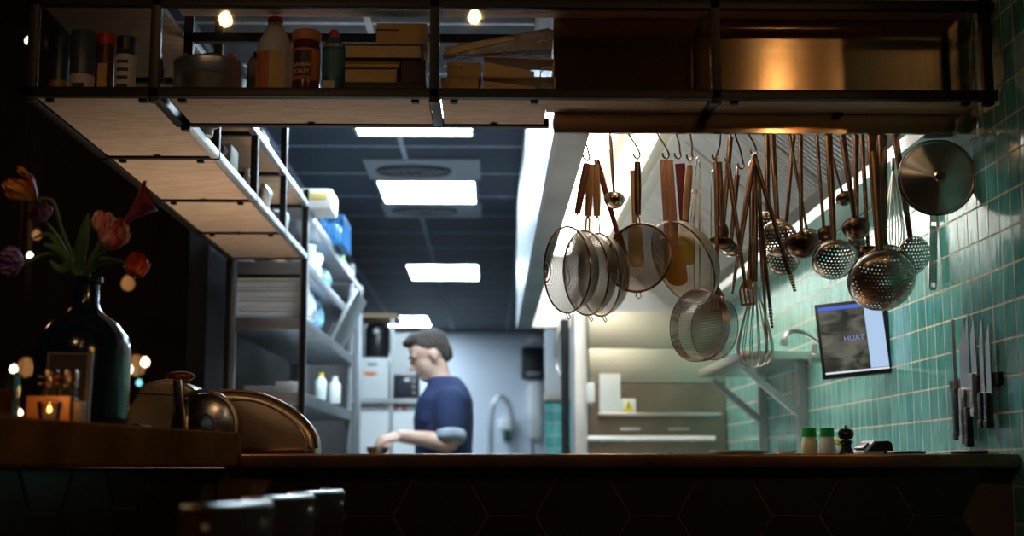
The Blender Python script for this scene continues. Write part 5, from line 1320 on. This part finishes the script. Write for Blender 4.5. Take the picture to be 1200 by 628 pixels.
def flower(name, lab, cat, px, py, Y, m, Rpx, Hpx, axis, kind='tulip', stempts=(), seed=1, ruff=0.0, open_=.55):
    rnd = random.Random(seed); c = V(px, py, Y); Rr = Rpx * Y / F; H = Hpx * Y / F; ax = Vector(axis).normalized()
    base = c - ax * H * .5
    o = thing(name, lab, cat, base)
    mtx = frame_from(ax, (0, 1, .1)).to_4x4()
    if kind == 'calla':
        mb = MB(); nu, nv = 16, 22; g = []
        for i in range(nu + 1):
            u = i / nu
            for j in range(nv + 1):
                a_ = -.35 + (2 * pi + .5) * j / nv; f = abs((j / nv) - .5) * 2
                flare = Rr * (.16 + .84 * u ** 1.7) * (1.0 - .35 * f)
                z = H * u * (1.0 - .30 * f ** 1.5) + (H * .20 * u ** 3 if f < .2 else 0) * (1 - f / .2)
                rr_ = flare + .0006 * j / nv
                g.append((rr_ * math.cos(a_ + .9), rr_ * math.sin(a_ + .9), z))
        n = nv + 1; mb.add(g, [(i * n + j, i * n + j + 1, (i + 1) * n + j + 1, (i + 1) * n + j) for i in range(nu) for j in range(nv)])
        pt = mb.build('spathe', m, o, ang=80); pt.matrix_local = mtx; sd = pt.modifiers.new('thickness', 'SOLIDIFY'); sd.thickness = .0009
        sp2 = MB().tube([(0, 0, H * .1), (0, 0, H * .55)], [.0025, .002], 8).build('spadix', 'yellow_band', o); sp2.matrix_local = mtx
    else:
        layers = {'tulip': ((3, 1.0, 1.0, .62), (3, .86, .97, .66)), 'double': ((5, 1.0, .85, .55), (5, .84, .95, .55), (5, .62, 1.0, .6), (4, .38, .95, .7)), 'ruffle': ((9, 1.0, .75, .30), (9, .8, .95, .32), (8, .55, 1.05, .34), (6, .3, 1.1, .4))}[kind]
        k0 = 0
        for n_, rs_, hs_, wd in layers:
            for k in range(n_):
                pm = MB(); petal(pm, Rr * rs_, H * hs_ * rnd.uniform(.93, 1.05), 2 * pi * k / n_ + k0, wd * 1.25, open_ + rnd.uniform(-.06, .06), ruff, rnd)
                pt = pm.build('petal', m, o, ang=80); pt.matrix_local = mtx
            k0 += .5
    pts = [Vector(base)] + [V(a_, b_, y_) for a_, b_, y_ in stempts]
    nk = Vector((VX + rnd.uniform(-.008, .008), VY + rnd.uniform(-.008, .008), LT + VH + .002)); pts += [nk, Vector((VX, VY, LT + VH * .80))]
    sm = MB().tube(catmull(pts, 7), .0036 if kind != 'calla' else .0055, 8)
    sm.v = [(x - base.x, y - base.y, z - base.z) for x, y, z in sm.v]; sm.build('stem', 'stem', o)
    return o, base
fo = flower('tulip', 'yellow and red parrot tulip, highest and leftmost of the bouquet', 'flower', 27, 220, 2.60, 'p_orange_yellow', 19, 42, (-.75, -.3, .62), 'tulip', ((62, 236, 2.6), (72, 268, 2.62), (84, 296, 2.64)), 3, .0045, .75)
flower('anemone', 'small mauve flower hidden behind the yellow and red tulip', 'flower', 48, 250, 2.68, 'p_mauve', 15, 22, (-.3, -.4, .7), 'ruffle', ((66, 275, 2.67), (80, 300, 2.66)), 4, .002, .9)
flower('carnation', 'purple frilled flower low at the left edge of the bouquet', 'flower', 16, 306, 2.62, 'p_purple', 17, 26, (-.85, -.45, -.05), 'ruffle', ((36, 305, 2.63), (58, 297, 2.64), (82, 306, 2.65)), 5, .003, .95)
flower('double_tulip', 'large pink and cream double tulip right of the stems', 'flower', 133, 276, 2.56, 'p_pink', 20, 40, (.35, -.55, .62), 'double', ((118, 298, 2.60), (106, 312, 2.64)), 6, .002, .7)
flower('double_tulip', 'smaller pink tulip behind the large pink and cream one', 'flower', 121, 262, 2.64, 'p_pink', 15, 28, (.1, -.3, .9), 'double', ((114, 290, 2.65), (104, 310, 2.65)), 9, .002, .7)
flower('tulip', 'orange tulip hanging lowest on the right of the bouquet', 'flower', 161, 313, 2.58, 'p_orange', 16, 29, (.15, -.75, .35), 'tulip', ((140, 306, 2.61), (120, 308, 2.63)), 7, .001, .85)
flower('calla_lily', 'burgundy calla lily reaching up to the right towards the shelf', 'flower', 163, 245, 2.60, 'p_dark', 21, 50, (.72, -.25, .60), 'calla', ((134, 262, 2.60), (120, 280, 2.62), (108, 305, 2.64)), 8)
def leaf(name, lab, pts, w_, m='leaf', group='leaves at the neck of the vase'):
    P = catmull([V(*p_) for p_ in pts], 6); mb = MB(); n = len(P); vs = []; fs = []
    for i, p_ in enumerate(P):
        u = i / (n - 1); t = (P[min(i + 1, n - 1)] - P[max(i - 1, 0)]).normalized(); s_ = t.cross(Vector((0.15, -1, 0.1))).normalized(); ww = w_ * math.sin(pi * min(1, .08 + u * .9)) ** .8
        vs += [p_ - s_ * ww, p_ + Vector((0, .25 * ww, 0)), p_ + s_ * ww]
    b0 = P[0].copy(); vs = [v - b0 for v in vs]
    for i in range(n - 1):
        for j in (0, 1): fs.append((i * 3 + j, i * 3 + j + 1, (i + 1) * 3 + j + 1, (i + 1) * 3 + j))
    mb.add(vs, fs); o = mb.build(name, m, ang=80, loc=b0); s2 = o.modifiers.new('thickness', 'SOLIDIFY'); s2.thickness = .0008
    return tag(o, lab, 'leaf', group)
leaf('tulip_leaf', 'broad upright leaf rising from the middle of the vase neck', ((95, 326, 2.655), (93, 305, 2.645), (98, 275, 2.63), (104, 250, 2.62)), .012)
leaf('tulip_leaf', 'leaf arching to the left above the vase neck', ((90, 326, 2.655), (80, 305, 2.64), (68, 292, 2.63), (50, 286, 2.62)), .009)
leaf('tulip_leaf', 'short pointed leaf left of the vase neck', ((92, 326, 2.65), (82, 312, 2.64), (70, 315, 2.62), (58, 305, 2.62)), .009)
leaf('tulip_leaf', 'leaf bending right beneath the pink tulip', ((99, 326, 2.65), (108, 308, 2.63), (125, 305, 2.62), (148, 308, 2.61)), .008)
leaf('tulip_leaf', 'narrow leaf curling beside the stem of the yellow tulip', ((88, 326, 2.66), (74, 300, 2.66), (58, 275, 2.67), (38, 280, 2.67)), .006)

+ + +

Pictures are excluded; copy all other data exactly as shown.

[Solved exercise]
The Blender Python script for this scene continues. Write part 5, from line 1320 on. This part finishes the script. Write for Blender 4.5. Take the picture to be 1200 by 628 pixels.
def flower(name, lab, cat, px, py, Y, m, Rpx, Hpx, axis, kind='tulip', stempts=(), seed=1, ruff=0.0, open_=.55):
    rnd = random.Random(seed); c = V(px, py, Y); Rr = Rpx * Y / F; H = Hpx * Y / F; ax = Vector(axis).normalized()
    base = c - ax * H * .5
    o = thing(name, lab, cat, base)
    mtx = frame_from(ax, (0, 1, .1)).to_4x4()
    if kind == 'calla':
        mb = MB(); nu, nv = 16, 22; g = []
        for i in range(nu + 1):
            u = i / nu
            for j in range(nv + 1):
                a_ = -.35 + (2 * pi + .5) * j / nv; f = abs((j / nv) - .5) * 2
                flare = Rr * (.16 + .84 * u ** 1.7) * (1.0 - .35 * f)
                z = H * u * (1.0 - .30 * f ** 1.5) + (H * .20 * u ** 3 if f < .2 else 0) * (1 - f / .2)
                rr_ = flare + .0006 * j / nv
                g.append((rr_ * math.cos(a_ + .9), rr_ * math.sin(a_ + .9), z))
        n = nv + 1; mb.add(g, [(i * n + j, i * n + j + 1, (i + 1) * n + j + 1, (i + 1) * n + j) for i in range(nu) for j in range(nv)])
        pt = mb.build('spathe', m, o, ang=80); pt.matrix_local = mtx; sd = pt.modifiers.new('thickness', 'SOLIDIFY'); sd.thickness = .0009
        sp2 = MB().tube([(0, 0, H * .1), (0, 0, H * .55)], [.0025, .002], 8).build('spadix', 'yellow_band', o); sp2.matrix_local = mtx
    else:
        layers = {'tulip': ((3, 1.0, 1.0, .62), (3, .86, .97, .66)), 'double': ((5, 1.0, .85, .55), (5, .84, .95, .55), (5, .62, 1.0, .6), (4, .38, .95, .7)), 'ruffle': ((9, 1.0, .75, .30), (9, .8, .95, .32), (8, .55, 1.05, .34), (6, .3, 1.1, .4))}[kind]
        k0 = 0
        for n_, rs_, hs_, wd in layers:
            for k in range(n_):
                pm = MB(); petal(pm, Rr * rs_, H * hs_ * rnd.uniform(.93, 1.05), 2 * pi * k / n_ + k0, wd * 1.25, open_ + rnd.uniform(-.06, .06), ruff, rnd)
                pt = pm.build('petal', m, o, ang=80); pt.matrix_local = mtx
            k0 += .5
    pts = [Vector(base)] + [V(a_, b_, y_) for a_, b_, y_ in stempts]
    nk = Vector((VX + rnd.uniform(-.008, .008), VY + rnd.uniform(-.008, .008), LT + VH + .002)); pts += [nk, Vector((VX, VY, LT + VH * .80))]
    sm = MB().tube(catmull(pts, 7), .0036 if kind != 'calla' else .0055, 8)
    sm.v = [(x - base.x, y - base.y, z - base.z) for x, y, z in sm.v]; sm.build('stem', 'stem', o)
    return o, base
fo = flower('tulip', 'yellow and red parrot tulip, highest and leftmost of the bouquet', 'flower', 27, 220, 2.60, 'p_orange_yellow', 19, 42, (-.75, -.3, .62), 'tulip', ((62, 236, 2.6), (72, 268, 2.62), (84, 296, 2.64)), 3, .0045, .75)
flower('anemone', 'small mauve flower hidden behind the yellow and red tulip', 'flower', 48, 250, 2.68, 'p_mauve', 15, 22, (-.3, -.4, .7), 'ruffle', ((66, 275, 2.67), (80, 300, 2.66)), 4, .002, .9)
flower('carnation', 'purple frilled flower low at the left edge of the bouquet', 'flower', 16, 306, 2.62, 'p_purple', 17, 26, (-.85, -.45, -.05), 'ruffle', ((36, 305, 2.63), (58, 297, 2.64), (82, 306, 2.65)), 5, .003, .95)
flower('double_tulip', 'large pink and cream double tulip right of the stems', 'flower', 133, 276, 2.56, 'p_pink', 20, 40, (.35, -.55, .62), 'double', ((118, 298, 2.60), (106, 312, 2.64)), 6, .002, .7)
flower('double_tulip', 'smaller pink tulip behind the large pink and cream one', 'flower', 121, 262, 2.64, 'p_pink', 15, 28, (.1, -.3, .9), 'double', ((114, 290, 2.65), (104, 310, 2.65)), 9, .002, .7)
flower('tulip', 'orange tulip hanging lowest on the right of the bouquet', 'flower', 161, 313, 2.58, 'p_orange', 16, 29, (.15, -.75, .35), 'tulip', ((140, 306, 2.61), (120, 308, 2.63)), 7, .001, .85)
flower('calla_lily', 'burgundy calla lily reaching up to the right towards the shelf', 'flower', 163, 245, 2.60, 'p_dark', 21, 50, (.72, -.25, .60), 'calla', ((134, 262, 2.60), (120, 280, 2.62), (108, 305, 2.64)), 8)
def leaf(name, lab, pts, w_, m='leaf', group='leaves at the neck of the vase'):
    P = catmull([V(*p_) for p_ in pts], 6); mb = MB(); n = len(P); vs = []; fs = []
    for i, p_ in enumerate(P):
        u = i / (n - 1); t = (P[min(i + 1, n - 1)] - P[max(i - 1, 0)]).normalized(); s_ = t.cross(Vector((0.15, -1, 0.1))).normalized(); ww = w_ * math.sin(pi * min(1, .08 + u * .9)) ** .8
        vs += [p_ - s_ * ww, p_ + Vector((0, .25 * ww, 0)), p_ + s_ * ww]
    b0 = P[0].copy(); vs = [v - b0 for v in vs]
    for i in range(n - 1):
        for j in (0, 1): fs.append((i * 3 + j, i * 3 + j + 1, (i + 1) * 3 + j + 1, (i + 1) * 3 + j))
    mb.add(vs, fs); o = mb.build(name, m, ang=80, loc=b0); s2 = o.modifiers.new('thickness', 'SOLIDIFY'); s2.thickness = .0008
    return tag(o, lab, 'leaf', group)
leaf('tulip_leaf', 'broad upright leaf rising from the middle of the vase neck', ((95, 326, 2.655), (93, 305, 2.645), (98, 275, 2.63), (104, 250, 2.62)), .012)
leaf('tulip_leaf', 'leaf arching to the left above the vase neck', ((90, 326, 2.655), (80, 305, 2.64), (68, 292, 2.63), (50, 286, 2.62)), .009)
leaf('tulip_leaf', 'short pointed leaf left of the vase neck', ((92, 326, 2.65), (82, 312, 2.64), (70, 315, 2.62), (58, 305, 2.62)), .009)
leaf('tulip_leaf', 'leaf bending right beneath the pink tulip', ((99, 326, 2.65), (108, 308, 2.63), (125, 305, 2.62), (148, 308, 2.61)), .008)
leaf('tulip_leaf', 'narrow leaf curling beside the stem of the yellow tulip', ((88, 326, 2.66), (74, 300, 2.66), (58, 275, 2.67), (38, 280, 2.67)), .006)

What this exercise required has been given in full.